Gegenüber Behörden hatte der Türke in fünf Fällen falsche Angaben zu seinem Namen sowie seinem Herkunftsland gemacht. In der Verhandlung erzählte der Vater von sieben Kindern, der als Gärtner arbeitet, eine abenteuerliche Lebensgeschichte. So war er bereits 1967 aus seinem türkischen Heimatdorf über Syrien in den Libanon geflohen. Grund sei eine Stammesfehde gewesen: Sein Bruder soll eine Frau aus einem anderen Familienclan getötet haben. Im Libanon änderte er dort 1975 seinen Namen, um vor der Blutrache sicher zu sein. 1982 kehrte er unter seinem Geburtsnamen in sein türkisches Heimatdorf zurück - der andere Clan soll nicht mehr dort gewesen sein.
Nach dem Militärdienst lebte er weitere drei Jahre im Libanon, wollte seine Familie dann aber vor dem Bürgerkrieg in Sicherheit bringen und reiste nach Deutschland ein. Während er in Frankfurt noch einen Asylantrag unter seinem richtigen Namen stellte, gab er wenige Tage später gegenüber den Krefelder Behörden seinen falschen Namen an. Er hätte inzwischen gehört, dass die feindliche Familie in Deutschland lebe, begründete er. Beim Kreis Gütersloh beantragte er 2003 eine Verlängerung seiner Aufenthaltserlaubnis, in Steinhagen 2004 Sozialleistungen, später auch einen Reisepass und weitere Leistungen.
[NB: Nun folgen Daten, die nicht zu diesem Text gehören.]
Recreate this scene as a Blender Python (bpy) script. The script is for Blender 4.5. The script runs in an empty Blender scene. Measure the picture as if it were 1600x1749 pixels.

Ob denn die Fehde nicht irgendwann beendet gewesen sei, wollte Richter Peeter-Wilhelm Pöld wissen. Darauf berichtete der 49-Jährige von einem Cousin, der ins Koma geprügelt worden sei, und von einem Mordanschlag auf das Clan-Oberhaupt der Gegenseite. »Möglicherweise wäre es dann doch besser, die Justiz zu bemühen«, bemerkte Richter Pöld. Die Staatsanwaltschaft wollte sich auf die ganze Geschichte nicht weiter einlassen: Betrug und Falschbeurkundung ständen zur Debatte, ein »sozialschädliches Verhalten«. Weil der Angeklagte aber geständig und ohne Vorstrafen war, wurde er zu einer Geldstrafe von 900 Euro verurteilt. Die falschen Angaben beim Asylantrag 1988 sind inzwischen verjährt.